■ Task prompt
Give the data again, word for word.

■ Data section
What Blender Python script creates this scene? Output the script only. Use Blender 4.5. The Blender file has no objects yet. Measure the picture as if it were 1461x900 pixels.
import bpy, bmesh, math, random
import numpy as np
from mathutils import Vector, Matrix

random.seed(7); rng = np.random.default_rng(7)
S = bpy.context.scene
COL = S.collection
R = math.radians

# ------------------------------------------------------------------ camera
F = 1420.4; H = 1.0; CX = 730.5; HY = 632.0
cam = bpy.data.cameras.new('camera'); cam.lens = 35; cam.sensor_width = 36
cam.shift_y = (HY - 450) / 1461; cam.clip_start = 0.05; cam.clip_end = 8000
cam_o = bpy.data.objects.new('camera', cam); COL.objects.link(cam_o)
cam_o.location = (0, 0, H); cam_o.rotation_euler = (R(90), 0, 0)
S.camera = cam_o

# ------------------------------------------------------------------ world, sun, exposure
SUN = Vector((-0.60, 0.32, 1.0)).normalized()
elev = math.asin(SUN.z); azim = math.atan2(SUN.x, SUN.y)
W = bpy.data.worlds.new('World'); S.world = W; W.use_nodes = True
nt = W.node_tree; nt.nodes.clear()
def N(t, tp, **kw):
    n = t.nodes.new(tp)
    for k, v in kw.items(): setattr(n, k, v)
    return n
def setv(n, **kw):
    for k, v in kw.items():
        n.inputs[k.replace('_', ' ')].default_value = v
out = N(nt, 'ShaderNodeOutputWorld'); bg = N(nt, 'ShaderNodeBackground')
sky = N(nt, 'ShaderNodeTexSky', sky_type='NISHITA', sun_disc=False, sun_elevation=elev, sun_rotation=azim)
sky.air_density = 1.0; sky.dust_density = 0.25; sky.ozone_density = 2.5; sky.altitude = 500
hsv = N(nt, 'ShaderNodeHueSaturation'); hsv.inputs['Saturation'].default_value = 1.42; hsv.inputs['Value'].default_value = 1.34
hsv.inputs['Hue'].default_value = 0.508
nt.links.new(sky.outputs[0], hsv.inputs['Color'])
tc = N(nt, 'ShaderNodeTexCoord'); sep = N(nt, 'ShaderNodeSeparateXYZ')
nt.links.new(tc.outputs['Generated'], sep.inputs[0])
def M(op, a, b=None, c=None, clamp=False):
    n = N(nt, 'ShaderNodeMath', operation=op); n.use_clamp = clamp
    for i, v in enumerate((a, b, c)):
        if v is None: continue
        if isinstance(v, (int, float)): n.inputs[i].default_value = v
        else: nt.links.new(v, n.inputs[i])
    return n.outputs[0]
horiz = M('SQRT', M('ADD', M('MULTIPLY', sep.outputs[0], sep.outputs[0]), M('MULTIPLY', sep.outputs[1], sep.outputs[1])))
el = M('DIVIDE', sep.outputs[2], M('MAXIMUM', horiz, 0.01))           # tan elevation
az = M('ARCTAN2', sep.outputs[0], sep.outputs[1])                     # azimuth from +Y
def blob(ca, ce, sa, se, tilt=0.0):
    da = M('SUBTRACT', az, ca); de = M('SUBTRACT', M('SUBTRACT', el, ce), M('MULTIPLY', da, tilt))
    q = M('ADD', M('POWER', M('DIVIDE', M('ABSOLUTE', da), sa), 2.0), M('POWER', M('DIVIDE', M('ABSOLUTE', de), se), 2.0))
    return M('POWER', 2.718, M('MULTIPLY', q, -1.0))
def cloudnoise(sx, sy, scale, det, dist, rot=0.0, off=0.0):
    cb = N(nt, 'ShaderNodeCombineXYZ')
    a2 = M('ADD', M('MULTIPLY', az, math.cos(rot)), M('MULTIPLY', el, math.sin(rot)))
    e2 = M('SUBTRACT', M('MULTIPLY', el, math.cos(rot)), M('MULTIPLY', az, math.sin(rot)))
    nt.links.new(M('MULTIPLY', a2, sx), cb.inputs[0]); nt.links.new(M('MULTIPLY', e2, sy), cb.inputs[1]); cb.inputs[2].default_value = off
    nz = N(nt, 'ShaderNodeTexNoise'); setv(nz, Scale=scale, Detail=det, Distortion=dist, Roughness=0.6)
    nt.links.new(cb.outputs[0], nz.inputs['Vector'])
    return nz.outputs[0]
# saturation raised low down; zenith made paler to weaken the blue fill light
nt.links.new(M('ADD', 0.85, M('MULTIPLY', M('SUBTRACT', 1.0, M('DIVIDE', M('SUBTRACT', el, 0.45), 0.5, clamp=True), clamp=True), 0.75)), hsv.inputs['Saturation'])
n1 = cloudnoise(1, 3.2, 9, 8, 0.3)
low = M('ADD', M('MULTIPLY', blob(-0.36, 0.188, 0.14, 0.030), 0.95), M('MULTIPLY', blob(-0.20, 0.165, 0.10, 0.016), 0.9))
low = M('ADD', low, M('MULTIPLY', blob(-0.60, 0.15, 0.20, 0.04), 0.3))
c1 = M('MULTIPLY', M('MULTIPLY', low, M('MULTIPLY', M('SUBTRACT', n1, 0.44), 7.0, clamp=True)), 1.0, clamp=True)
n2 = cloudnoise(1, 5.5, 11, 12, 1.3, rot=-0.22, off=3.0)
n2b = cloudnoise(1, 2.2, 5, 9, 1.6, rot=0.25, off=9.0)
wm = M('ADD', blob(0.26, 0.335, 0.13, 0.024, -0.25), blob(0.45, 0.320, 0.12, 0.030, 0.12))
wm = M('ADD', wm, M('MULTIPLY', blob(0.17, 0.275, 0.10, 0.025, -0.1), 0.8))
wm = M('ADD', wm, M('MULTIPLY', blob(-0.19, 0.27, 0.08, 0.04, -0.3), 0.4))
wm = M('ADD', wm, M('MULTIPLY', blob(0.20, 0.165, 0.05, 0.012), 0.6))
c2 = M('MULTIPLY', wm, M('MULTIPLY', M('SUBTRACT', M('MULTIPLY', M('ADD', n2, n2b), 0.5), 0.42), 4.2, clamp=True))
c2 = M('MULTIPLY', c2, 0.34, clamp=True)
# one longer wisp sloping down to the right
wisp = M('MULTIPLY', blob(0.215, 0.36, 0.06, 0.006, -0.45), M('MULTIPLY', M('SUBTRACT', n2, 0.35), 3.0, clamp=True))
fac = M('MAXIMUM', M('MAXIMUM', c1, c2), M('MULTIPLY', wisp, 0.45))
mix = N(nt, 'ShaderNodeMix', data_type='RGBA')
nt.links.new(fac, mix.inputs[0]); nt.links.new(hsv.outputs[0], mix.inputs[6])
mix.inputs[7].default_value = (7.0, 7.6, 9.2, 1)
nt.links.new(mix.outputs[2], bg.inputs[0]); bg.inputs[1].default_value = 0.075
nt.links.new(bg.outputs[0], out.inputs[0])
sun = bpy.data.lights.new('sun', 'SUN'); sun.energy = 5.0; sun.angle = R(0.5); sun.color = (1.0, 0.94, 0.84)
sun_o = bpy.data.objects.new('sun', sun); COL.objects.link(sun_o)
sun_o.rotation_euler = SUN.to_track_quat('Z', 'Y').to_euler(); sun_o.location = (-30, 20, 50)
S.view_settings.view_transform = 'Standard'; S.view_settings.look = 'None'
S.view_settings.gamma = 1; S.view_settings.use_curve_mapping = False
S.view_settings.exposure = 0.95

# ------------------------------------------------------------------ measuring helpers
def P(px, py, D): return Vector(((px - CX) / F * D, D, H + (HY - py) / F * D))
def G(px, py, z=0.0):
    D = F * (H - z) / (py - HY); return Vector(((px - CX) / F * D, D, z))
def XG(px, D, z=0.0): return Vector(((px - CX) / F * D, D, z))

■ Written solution
What Blender Python script creates this scene? Output the script only. Use Blender 4.5. The Blender file has no objects yet. Measure the picture as if it were 1461x900 pixels.
import bpy, bmesh, math, random
import numpy as np
from mathutils import Vector, Matrix

random.seed(7); rng = np.random.default_rng(7)
S = bpy.context.scene
COL = S.collection
R = math.radians

# ------------------------------------------------------------------ camera
F = 1420.4; H = 1.0; CX = 730.5; HY = 632.0
cam = bpy.data.cameras.new('camera'); cam.lens = 35; cam.sensor_width = 36
cam.shift_y = (HY - 450) / 1461; cam.clip_start = 0.05; cam.clip_end = 8000
cam_o = bpy.data.objects.new('camera', cam); COL.objects.link(cam_o)
cam_o.location = (0, 0, H); cam_o.rotation_euler = (R(90), 0, 0)
S.camera = cam_o

# ------------------------------------------------------------------ world, sun, exposure
SUN = Vector((-0.60, 0.32, 1.0)).normalized()
elev = math.asin(SUN.z); azim = math.atan2(SUN.x, SUN.y)
W = bpy.data.worlds.new('World'); S.world = W; W.use_nodes = True
nt = W.node_tree; nt.nodes.clear()
def N(t, tp, **kw):
    n = t.nodes.new(tp)
    for k, v in kw.items(): setattr(n, k, v)
    return n
def setv(n, **kw):
    for k, v in kw.items():
        n.inputs[k.replace('_', ' ')].default_value = v
out = N(nt, 'ShaderNodeOutputWorld'); bg = N(nt, 'ShaderNodeBackground')
sky = N(nt, 'ShaderNodeTexSky', sky_type='NISHITA', sun_disc=False, sun_elevation=elev, sun_rotation=azim)
sky.air_density = 1.0; sky.dust_density = 0.25; sky.ozone_density = 2.5; sky.altitude = 500
hsv = N(nt, 'ShaderNodeHueSaturation'); hsv.inputs['Saturation'].default_value = 1.42; hsv.inputs['Value'].default_value = 1.34
hsv.inputs['Hue'].default_value = 0.508
nt.links.new(sky.outputs[0], hsv.inputs['Color'])
tc = N(nt, 'ShaderNodeTexCoord'); sep = N(nt, 'ShaderNodeSeparateXYZ')
nt.links.new(tc.outputs['Generated'], sep.inputs[0])
def M(op, a, b=None, c=None, clamp=False):
    n = N(nt, 'ShaderNodeMath', operation=op); n.use_clamp = clamp
    for i, v in enumerate((a, b, c)):
        if v is None: continue
        if isinstance(v, (int, float)): n.inputs[i].default_value = v
        else: nt.links.new(v, n.inputs[i])
    return n.outputs[0]
horiz = M('SQRT', M('ADD', M('MULTIPLY', sep.outputs[0], sep.outputs[0]), M('MULTIPLY', sep.outputs[1], sep.outputs[1])))
el = M('DIVIDE', sep.outputs[2], M('MAXIMUM', horiz, 0.01))           # tan elevation
az = M('ARCTAN2', sep.outputs[0], sep.outputs[1])                     # azimuth from +Y
def blob(ca, ce, sa, se, tilt=0.0):
    da = M('SUBTRACT', az, ca); de = M('SUBTRACT', M('SUBTRACT', el, ce), M('MULTIPLY', da, tilt))
    q = M('ADD', M('POWER', M('DIVIDE', M('ABSOLUTE', da), sa), 2.0), M('POWER', M('DIVIDE', M('ABSOLUTE', de), se), 2.0))
    return M('POWER', 2.718, M('MULTIPLY', q, -1.0))
def cloudnoise(sx, sy, scale, det, dist, rot=0.0, off=0.0):
    cb = N(nt, 'ShaderNodeCombineXYZ')
    a2 = M('ADD', M('MULTIPLY', az, math.cos(rot)), M('MULTIPLY', el, math.sin(rot)))
    e2 = M('SUBTRACT', M('MULTIPLY', el, math.cos(rot)), M('MULTIPLY', az, math.sin(rot)))
    nt.links.new(M('MULTIPLY', a2, sx), cb.inputs[0]); nt.links.new(M('MULTIPLY', e2, sy), cb.inputs[1]); cb.inputs[2].default_value = off
    nz = N(nt, 'ShaderNodeTexNoise'); setv(nz, Scale=scale, Detail=det, Distortion=dist, Roughness=0.6)
    nt.links.new(cb.outputs[0], nz.inputs['Vector'])
    return nz.outputs[0]
# saturation raised low down; zenith made paler to weaken the blue fill light
nt.links.new(M('ADD', 0.85, M('MULTIPLY', M('SUBTRACT', 1.0, M('DIVIDE', M('SUBTRACT', el, 0.45), 0.5, clamp=True), clamp=True), 0.75)), hsv.inputs['Saturation'])
n1 = cloudnoise(1, 3.2, 9, 8, 0.3)
low = M('ADD', M('MULTIPLY', blob(-0.36, 0.188, 0.14, 0.030), 0.95), M('MULTIPLY', blob(-0.20, 0.165, 0.10, 0.016), 0.9))
low = M('ADD', low, M('MULTIPLY', blob(-0.60, 0.15, 0.20, 0.04), 0.3))
c1 = M('MULTIPLY', M('MULTIPLY', low, M('MULTIPLY', M('SUBTRACT', n1, 0.44), 7.0, clamp=True)), 1.0, clamp=True)
n2 = cloudnoise(1, 5.5, 11, 12, 1.3, rot=-0.22, off=3.0)
n2b = cloudnoise(1, 2.2, 5, 9, 1.6, rot=0.25, off=9.0)
wm = M('ADD', blob(0.26, 0.335, 0.13, 0.024, -0.25), blob(0.45, 0.320, 0.12, 0.030, 0.12))
wm = M('ADD', wm, M('MULTIPLY', blob(0.17, 0.275, 0.10, 0.025, -0.1), 0.8))
wm = M('ADD', wm, M('MULTIPLY', blob(-0.19, 0.27, 0.08, 0.04, -0.3), 0.4))
wm = M('ADD', wm, M('MULTIPLY', blob(0.20, 0.165, 0.05, 0.012), 0.6))
c2 = M('MULTIPLY', wm, M('MULTIPLY', M('SUBTRACT', M('MULTIPLY', M('ADD', n2, n2b), 0.5), 0.42), 4.2, clamp=True))
c2 = M('MULTIPLY', c2, 0.34, clamp=True)
# one longer wisp sloping down to the right
wisp = M('MULTIPLY', blob(0.215, 0.36, 0.06, 0.006, -0.45), M('MULTIPLY', M('SUBTRACT', n2, 0.35), 3.0, clamp=True))
fac = M('MAXIMUM', M('MAXIMUM', c1, c2), M('MULTIPLY', wisp, 0.45))
mix = N(nt, 'ShaderNodeMix', data_type='RGBA')
nt.links.new(fac, mix.inputs[0]); nt.links.new(hsv.outputs[0], mix.inputs[6])
mix.inputs[7].default_value = (7.0, 7.6, 9.2, 1)
nt.links.new(mix.outputs[2], bg.inputs[0]); bg.inputs[1].default_value = 0.075
nt.links.new(bg.outputs[0], out.inputs[0])
sun = bpy.data.lights.new('sun', 'SUN'); sun.energy = 5.0; sun.angle = R(0.5); sun.color = (1.0, 0.94, 0.84)
sun_o = bpy.data.objects.new('sun', sun); COL.objects.link(sun_o)
sun_o.rotation_euler = SUN.to_track_quat('Z', 'Y').to_euler(); sun_o.location = (-30, 20, 50)
S.view_settings.view_transform = 'Standard'; S.view_settings.look = 'None'
S.view_settings.gamma = 1; S.view_settings.use_curve_mapping = False
S.view_settings.exposure = 0.95

# ------------------------------------------------------------------ measuring helpers
def P(px, py, D): return Vector(((px - CX) / F * D, D, H + (HY - py) / F * D))
def G(px, py, z=0.0):
    D = F * (H - z) / (py - HY); return Vector(((px - CX) / F * D, D, z))
def XG(px, D, z=0.0): return Vector(((px - CX) / F * D, D, z))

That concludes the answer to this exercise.